Obviously people want a global_, so let's include it.

...
> My own heuristics are:
> _foo '?'
> carries no useful information other than the author hasn't bothered 
> to remove it from the file
> _foo '.'
> is highly dangerous as the dictionary can contain default values 
> which most users have no idea of. Thus the default extinction 
> correction is (or certainly was)  'Zachariasen' and algorithmically 
> linking '.' to this value is certain to give misleading info.
> 
> loop_
> _foo _bar
> a .
> b c
> 
> has a null value for one cell - this is required to make a rectangular table
> 
> loop_
> _foo _bar
> a .
> b .
> 
> should be equivalent to
> loop_
> _foo
> a
> b
> 
> and this construct should be avoided
> 
> loop_
> _foo _bar
> a ?
> b ?
> 
> is almost certainly an unedited template and should be replaced by:
> 
> loop_
> _foo
> a
> b
> 
> and finally
> loop_
> _foo _bar
> a ?
> b c
> 
> is indistinguishable from
> 
> loop_
> _foo _bar
> a .
> b c
> 
> All these issues come into very sharp focus when processing CIFs - it 
> is not trivial to manage '.' in a column of otherwise real numbers.
> 
> P.
I take a similar approach. They both represent missing values, but
missing for different reasons.
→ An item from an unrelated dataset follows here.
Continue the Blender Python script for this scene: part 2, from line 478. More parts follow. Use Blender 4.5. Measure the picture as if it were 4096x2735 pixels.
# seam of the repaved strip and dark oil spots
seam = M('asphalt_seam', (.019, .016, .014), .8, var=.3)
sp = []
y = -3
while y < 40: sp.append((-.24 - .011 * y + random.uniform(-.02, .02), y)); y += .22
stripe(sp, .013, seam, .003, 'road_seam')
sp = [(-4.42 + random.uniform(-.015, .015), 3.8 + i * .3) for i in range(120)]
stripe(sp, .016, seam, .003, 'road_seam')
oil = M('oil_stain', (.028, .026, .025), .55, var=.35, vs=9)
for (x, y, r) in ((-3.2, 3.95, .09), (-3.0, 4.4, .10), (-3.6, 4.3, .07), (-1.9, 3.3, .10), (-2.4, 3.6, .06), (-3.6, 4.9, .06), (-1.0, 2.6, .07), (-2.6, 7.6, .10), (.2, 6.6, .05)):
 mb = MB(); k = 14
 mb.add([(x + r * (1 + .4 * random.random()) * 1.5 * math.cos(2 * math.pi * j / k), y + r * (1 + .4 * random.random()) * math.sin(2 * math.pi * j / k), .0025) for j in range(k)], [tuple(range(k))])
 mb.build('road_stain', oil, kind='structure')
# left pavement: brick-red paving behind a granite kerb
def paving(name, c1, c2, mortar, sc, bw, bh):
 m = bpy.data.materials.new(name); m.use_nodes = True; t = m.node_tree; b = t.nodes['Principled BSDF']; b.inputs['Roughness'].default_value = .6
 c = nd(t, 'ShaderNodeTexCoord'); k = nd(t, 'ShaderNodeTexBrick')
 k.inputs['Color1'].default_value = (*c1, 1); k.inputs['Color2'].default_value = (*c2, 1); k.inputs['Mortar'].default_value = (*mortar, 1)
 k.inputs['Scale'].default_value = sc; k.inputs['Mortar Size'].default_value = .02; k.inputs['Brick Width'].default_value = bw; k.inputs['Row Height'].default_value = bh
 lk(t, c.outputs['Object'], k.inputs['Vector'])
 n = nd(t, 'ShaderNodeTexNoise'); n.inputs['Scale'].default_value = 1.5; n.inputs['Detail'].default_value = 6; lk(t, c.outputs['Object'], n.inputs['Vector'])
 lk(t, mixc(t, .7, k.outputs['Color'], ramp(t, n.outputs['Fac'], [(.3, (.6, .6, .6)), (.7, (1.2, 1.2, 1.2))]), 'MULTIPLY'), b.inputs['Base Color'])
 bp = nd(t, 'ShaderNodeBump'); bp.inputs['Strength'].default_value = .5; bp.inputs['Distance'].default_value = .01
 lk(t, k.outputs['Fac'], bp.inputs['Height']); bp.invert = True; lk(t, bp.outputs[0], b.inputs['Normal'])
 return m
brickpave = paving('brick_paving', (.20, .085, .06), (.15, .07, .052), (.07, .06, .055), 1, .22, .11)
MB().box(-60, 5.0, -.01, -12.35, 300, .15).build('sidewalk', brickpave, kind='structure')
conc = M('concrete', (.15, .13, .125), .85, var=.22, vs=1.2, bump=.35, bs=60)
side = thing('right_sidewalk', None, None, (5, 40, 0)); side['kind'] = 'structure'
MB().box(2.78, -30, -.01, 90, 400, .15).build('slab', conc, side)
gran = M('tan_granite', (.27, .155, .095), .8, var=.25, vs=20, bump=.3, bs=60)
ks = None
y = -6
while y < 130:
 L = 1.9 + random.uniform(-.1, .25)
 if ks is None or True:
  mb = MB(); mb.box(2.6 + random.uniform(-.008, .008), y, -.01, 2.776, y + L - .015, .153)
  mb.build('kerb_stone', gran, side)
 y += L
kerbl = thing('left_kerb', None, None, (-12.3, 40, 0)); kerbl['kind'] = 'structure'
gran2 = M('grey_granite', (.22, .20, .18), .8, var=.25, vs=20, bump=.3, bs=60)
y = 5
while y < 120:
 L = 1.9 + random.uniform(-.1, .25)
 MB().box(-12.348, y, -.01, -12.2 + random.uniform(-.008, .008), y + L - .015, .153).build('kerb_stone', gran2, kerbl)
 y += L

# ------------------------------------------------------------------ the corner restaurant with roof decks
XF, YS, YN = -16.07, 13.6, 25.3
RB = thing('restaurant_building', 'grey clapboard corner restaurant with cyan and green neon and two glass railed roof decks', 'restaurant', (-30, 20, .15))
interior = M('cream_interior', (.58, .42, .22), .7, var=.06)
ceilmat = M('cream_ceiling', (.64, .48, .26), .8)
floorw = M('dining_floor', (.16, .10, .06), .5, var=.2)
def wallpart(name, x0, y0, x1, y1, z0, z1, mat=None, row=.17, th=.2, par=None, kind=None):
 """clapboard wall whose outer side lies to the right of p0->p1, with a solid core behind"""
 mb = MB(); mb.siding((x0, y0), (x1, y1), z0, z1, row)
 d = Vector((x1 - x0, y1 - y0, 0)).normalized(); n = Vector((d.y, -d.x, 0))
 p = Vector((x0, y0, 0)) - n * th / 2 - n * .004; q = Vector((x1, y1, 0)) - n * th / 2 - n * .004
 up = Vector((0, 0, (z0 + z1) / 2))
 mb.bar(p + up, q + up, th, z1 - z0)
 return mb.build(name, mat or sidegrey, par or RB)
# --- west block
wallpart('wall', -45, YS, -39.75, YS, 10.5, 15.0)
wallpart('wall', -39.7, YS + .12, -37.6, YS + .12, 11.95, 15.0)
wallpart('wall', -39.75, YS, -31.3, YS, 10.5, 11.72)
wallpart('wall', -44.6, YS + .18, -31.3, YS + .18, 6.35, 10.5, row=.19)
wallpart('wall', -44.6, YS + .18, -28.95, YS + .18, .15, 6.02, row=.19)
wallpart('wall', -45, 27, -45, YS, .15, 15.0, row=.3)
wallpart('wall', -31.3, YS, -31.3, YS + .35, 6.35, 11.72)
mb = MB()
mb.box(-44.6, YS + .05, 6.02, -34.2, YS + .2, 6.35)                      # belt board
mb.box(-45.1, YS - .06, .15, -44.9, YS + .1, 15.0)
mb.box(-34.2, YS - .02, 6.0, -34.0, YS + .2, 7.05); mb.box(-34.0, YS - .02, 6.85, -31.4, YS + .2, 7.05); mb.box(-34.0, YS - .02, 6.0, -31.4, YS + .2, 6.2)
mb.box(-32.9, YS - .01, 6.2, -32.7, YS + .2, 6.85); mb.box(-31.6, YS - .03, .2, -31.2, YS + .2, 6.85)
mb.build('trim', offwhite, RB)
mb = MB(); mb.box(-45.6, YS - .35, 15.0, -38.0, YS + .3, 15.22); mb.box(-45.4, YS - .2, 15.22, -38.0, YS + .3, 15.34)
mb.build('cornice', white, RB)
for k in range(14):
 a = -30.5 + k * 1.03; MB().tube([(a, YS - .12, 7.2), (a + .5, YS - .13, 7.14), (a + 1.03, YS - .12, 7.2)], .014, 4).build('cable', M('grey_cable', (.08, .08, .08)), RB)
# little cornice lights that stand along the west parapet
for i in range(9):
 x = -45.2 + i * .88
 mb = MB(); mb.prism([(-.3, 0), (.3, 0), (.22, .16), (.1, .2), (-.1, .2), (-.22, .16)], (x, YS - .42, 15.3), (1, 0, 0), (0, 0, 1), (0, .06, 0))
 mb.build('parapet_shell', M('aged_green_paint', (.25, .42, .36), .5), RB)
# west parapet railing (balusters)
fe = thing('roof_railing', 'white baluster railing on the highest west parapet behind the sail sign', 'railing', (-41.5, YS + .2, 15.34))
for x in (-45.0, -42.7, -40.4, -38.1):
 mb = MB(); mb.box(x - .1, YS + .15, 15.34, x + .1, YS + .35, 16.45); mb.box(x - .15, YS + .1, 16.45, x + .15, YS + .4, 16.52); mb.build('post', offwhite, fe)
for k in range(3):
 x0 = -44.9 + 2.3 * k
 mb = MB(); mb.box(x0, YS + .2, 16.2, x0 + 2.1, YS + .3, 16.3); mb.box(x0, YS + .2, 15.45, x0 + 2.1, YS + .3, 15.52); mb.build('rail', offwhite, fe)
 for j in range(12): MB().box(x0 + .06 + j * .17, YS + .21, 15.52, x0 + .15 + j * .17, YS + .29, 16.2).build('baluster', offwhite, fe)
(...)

If one really wants a default value in
the dictionary, it should be "if not otherwise specified" and not "if
the value is '.'". In that case, both still mean missing, just different
reasons.

Does ANYBODY really think it is practical to have two types of undefined
values?

Of course, CIF is just a text archive. There is nothing preventing the
use of a string in the middle of an array of real numbers. Some rules
about numeric arrays would be helpful for practical use of CIF.